Why Niche Fragrance Is Just Menswear in Liquid Form

At some point I realized my fragrance phase was structurally identical to my menswear and workwear phase.

Niche fragrance culture mirrors it almost perfectly:

  • Heritage houses
  • Esoteric references
  • Obsession with materials
  • “You wouldn’t understand” undertones
  • Long discussions about nuance
  • Quiet signaling disguised as discernment

Instead of talking about Japanese selvedge denim, you’re talking about Indonesian oud.

Instead of arguing about shoe leather, you’re debating natural vs synthetic ambergris.

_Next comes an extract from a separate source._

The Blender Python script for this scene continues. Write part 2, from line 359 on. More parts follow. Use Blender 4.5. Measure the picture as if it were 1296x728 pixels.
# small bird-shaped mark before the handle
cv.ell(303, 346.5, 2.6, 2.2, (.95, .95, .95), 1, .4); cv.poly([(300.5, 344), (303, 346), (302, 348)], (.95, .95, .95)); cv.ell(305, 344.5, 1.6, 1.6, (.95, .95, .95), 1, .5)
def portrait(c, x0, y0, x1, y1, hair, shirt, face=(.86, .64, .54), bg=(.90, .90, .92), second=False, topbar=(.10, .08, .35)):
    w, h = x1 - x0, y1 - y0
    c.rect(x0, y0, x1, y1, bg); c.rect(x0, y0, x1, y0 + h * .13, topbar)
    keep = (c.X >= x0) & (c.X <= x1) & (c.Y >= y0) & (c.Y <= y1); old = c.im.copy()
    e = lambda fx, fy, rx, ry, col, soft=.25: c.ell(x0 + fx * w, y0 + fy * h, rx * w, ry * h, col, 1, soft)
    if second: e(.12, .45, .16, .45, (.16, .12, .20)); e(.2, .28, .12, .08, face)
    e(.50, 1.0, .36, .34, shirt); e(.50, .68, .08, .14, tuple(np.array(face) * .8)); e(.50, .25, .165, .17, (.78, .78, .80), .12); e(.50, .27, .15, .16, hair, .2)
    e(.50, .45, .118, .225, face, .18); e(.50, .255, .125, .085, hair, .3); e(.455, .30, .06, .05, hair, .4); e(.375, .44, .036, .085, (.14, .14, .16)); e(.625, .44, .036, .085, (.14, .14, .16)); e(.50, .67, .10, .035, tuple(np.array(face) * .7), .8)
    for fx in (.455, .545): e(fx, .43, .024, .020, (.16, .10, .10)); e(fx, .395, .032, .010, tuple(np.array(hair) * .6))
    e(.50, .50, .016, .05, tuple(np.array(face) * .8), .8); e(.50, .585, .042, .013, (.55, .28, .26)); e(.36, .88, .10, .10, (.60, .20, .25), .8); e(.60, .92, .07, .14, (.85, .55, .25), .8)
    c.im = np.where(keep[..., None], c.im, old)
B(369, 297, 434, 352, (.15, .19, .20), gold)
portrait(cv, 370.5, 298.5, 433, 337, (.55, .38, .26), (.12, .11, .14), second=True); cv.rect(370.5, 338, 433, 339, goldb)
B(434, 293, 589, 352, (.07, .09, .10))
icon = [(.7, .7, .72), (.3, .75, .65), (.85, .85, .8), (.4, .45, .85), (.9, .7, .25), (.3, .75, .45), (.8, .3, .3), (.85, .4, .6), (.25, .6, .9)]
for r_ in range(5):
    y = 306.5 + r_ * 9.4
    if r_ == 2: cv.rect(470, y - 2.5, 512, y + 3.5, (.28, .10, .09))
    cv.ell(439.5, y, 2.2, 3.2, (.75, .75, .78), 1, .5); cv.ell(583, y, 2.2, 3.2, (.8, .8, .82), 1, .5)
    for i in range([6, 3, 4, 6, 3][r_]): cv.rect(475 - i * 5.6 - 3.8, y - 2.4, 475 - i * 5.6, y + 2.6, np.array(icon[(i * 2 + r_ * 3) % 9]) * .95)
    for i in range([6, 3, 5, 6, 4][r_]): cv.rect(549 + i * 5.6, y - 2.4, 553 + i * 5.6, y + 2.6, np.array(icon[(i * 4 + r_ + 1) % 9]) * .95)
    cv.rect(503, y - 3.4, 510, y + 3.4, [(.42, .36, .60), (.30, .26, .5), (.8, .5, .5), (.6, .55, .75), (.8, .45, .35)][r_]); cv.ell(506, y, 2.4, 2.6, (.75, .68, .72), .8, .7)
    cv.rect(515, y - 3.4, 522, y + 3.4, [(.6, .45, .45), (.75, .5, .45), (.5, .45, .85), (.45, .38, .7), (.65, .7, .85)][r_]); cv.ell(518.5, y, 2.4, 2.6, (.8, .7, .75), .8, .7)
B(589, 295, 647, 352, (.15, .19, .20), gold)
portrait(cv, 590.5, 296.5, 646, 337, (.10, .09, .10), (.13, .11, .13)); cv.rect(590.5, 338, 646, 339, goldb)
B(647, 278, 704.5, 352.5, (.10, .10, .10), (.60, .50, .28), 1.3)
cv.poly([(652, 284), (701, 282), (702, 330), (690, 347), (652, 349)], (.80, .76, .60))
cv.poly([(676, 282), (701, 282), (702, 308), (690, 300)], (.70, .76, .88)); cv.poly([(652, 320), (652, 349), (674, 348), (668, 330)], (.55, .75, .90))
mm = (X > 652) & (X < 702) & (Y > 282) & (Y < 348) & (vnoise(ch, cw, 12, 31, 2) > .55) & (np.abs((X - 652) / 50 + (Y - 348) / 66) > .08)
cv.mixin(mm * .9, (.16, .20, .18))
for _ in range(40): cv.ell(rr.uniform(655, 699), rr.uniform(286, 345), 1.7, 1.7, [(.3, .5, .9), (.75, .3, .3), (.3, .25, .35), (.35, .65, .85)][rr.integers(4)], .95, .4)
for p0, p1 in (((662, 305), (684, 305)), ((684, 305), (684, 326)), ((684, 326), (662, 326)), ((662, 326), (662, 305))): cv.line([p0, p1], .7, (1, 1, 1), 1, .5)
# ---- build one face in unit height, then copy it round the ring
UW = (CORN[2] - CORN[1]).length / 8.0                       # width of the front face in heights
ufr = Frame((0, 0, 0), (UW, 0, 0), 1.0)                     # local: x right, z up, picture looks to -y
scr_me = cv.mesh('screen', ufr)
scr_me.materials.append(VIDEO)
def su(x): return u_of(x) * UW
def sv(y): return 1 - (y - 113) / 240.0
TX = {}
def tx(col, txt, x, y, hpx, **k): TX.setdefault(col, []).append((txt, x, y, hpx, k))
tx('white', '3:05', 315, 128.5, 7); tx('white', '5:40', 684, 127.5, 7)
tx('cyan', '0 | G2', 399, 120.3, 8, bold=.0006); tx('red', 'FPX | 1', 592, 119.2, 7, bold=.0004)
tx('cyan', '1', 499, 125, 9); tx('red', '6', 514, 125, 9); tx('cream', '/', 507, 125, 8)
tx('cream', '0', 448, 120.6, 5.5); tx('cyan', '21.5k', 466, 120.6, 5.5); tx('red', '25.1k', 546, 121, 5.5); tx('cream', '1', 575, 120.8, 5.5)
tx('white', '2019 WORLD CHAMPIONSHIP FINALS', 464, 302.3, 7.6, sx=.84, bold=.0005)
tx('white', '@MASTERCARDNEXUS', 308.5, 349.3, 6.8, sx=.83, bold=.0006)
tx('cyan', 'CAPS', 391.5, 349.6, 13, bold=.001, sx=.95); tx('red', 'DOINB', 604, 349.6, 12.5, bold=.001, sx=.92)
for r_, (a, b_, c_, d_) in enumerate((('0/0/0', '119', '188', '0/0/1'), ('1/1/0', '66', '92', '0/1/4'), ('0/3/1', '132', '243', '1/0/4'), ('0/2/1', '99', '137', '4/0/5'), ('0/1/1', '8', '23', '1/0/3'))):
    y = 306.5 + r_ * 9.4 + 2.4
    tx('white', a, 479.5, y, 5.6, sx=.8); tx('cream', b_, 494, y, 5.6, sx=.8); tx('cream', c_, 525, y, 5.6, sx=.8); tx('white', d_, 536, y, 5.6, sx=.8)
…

Instead of “good drape,” it’s “beautiful dry-down.”

This is the same conversation.

And just like menswear, it presents itself as tasteful and refined. Not flashy or mainstream.

It’s all very serious too. You aren’t just wearing a scent. You’re curating an olfactory identity.

Intellectual and moody.

Elegant.

Subtle but complex.

The crazy part is that fragrance is even more symbolic than clothing. Most people can’t consciously parse notes. They just register “pleasant” or “strong.” The rest of it lives mostly in your own imagination. Which makes it even easier to project onto.

Fragrance culture, like a lot of menswear culture, sells refinement as depth. It encourages you to believe that the more nuanced your collection, the more developed your taste is. But nuance can quietly become another axis of self-monitoring and overconsumption.

In the end I realized I wasn’t curating a collection.

I was just translating myself into vapor form.